In this strategy selection game-like activity, students are given a page of five to six word problems and a ‘backpack’ with only three tools. Tools could be strategies, manipulatives, visuals, models, etc. Then, after choosing which tools to “bring” to solve each problem, have them justify why each tool helped and why they left the unused tools “behind.”

6. Target the Task

This last one helps students understand how context changes the operation, even when numbers stay the same. This builds flexibility and schema mapping. So, how does it work? Give students a set of numbers, such as 3, 12, and 36, and have them write three different word problems using those numbers. The problems must have different operations, vary in structure (comparison, grouping, missing addend – check your standards), and lead to different answers.

The Bottom Line

Word problems scare students because they are not taught often enough, and our methods are ineffective.
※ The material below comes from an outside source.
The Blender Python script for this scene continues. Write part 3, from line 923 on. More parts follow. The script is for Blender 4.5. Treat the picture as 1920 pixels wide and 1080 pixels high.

We need to treat problem solving and word problems just as we teach any other math subject. If we can find a way to make word problems seem like regular everyday math (because almost all our real-life math is problem solving!), we will be stepping in the right direction. If we could make it engaging, students won’t feel as scared. I hope something here will help you feel at ease with teaching it and your students becoming more successful.

Sources:

  • Fuchs, L. S., Fuchs, D., & Prentice, K. (2004). Responsiveness to mathematical problem-solving instruction: Comparing students at risk of mathematics disability with and without risk of reading disability. Journal of Learning Disabilities, 37(4), 293–306. https://doi.org/10.1177/00222194040370040201
  • Jitendra, A. K., Griffin, C. C., Deatline-Buchman, A., & Sczesniak, E. (2007). Mathematical word problem solving in third-grade classrooms. The Journal of Educational Research, 100(5), 283–302. https://doi.org/10.3200/JOER.100.5.283-302
  • Powell, S. R., Fuchs, L. S., & Fuchs, D. (2010). The role of conceptual understanding in word-problem solving among students with learning difficulties. The Elementary School Journal, 110(4), 439–454.